- THE TASK
Reproduce the first line and every line after it, exactly, through the one containing "scene.view_settings.view_transform='Standard'". Leave out the rest.
┌─ RECORD SET
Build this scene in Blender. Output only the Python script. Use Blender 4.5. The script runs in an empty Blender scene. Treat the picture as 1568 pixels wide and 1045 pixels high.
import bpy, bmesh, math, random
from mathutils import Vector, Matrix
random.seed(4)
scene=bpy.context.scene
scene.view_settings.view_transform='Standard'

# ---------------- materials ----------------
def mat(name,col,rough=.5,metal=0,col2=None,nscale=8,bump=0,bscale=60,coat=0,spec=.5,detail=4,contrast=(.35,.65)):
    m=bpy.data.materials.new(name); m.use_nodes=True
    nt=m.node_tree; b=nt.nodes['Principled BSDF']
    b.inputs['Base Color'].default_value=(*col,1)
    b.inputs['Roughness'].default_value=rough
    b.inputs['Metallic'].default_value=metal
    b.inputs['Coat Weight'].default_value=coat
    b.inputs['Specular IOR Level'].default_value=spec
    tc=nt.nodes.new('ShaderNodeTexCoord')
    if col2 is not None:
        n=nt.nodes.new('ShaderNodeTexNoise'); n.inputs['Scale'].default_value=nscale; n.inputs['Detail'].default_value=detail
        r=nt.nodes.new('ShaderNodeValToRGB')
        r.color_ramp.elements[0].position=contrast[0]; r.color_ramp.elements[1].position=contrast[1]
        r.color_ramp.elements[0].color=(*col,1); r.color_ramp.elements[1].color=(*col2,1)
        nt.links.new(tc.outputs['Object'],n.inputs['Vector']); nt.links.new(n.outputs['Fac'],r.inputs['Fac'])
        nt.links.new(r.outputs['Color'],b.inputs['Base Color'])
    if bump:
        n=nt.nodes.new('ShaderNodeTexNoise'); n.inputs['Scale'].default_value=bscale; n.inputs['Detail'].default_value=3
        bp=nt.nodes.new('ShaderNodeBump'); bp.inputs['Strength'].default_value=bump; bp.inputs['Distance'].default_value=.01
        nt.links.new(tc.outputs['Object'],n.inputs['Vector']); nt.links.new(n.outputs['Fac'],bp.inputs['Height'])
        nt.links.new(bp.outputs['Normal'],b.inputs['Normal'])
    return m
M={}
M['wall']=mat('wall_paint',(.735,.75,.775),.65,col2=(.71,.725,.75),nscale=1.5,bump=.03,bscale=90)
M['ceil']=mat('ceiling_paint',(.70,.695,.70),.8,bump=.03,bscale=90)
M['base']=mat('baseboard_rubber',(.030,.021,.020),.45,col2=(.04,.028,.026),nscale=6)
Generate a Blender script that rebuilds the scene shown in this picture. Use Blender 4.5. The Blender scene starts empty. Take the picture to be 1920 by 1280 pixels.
└─
- WRITTEN RESPONSE
Build this scene in Blender. Output only the Python script. Use Blender 4.5. The script runs in an empty Blender scene. Treat the picture as 1568 pixels wide and 1045 pixels high.
import bpy, bmesh, math, random
from mathutils import Vector, Matrix
random.seed(4)
scene=bpy.context.scene
scene.view_settings.view_transform='Standard'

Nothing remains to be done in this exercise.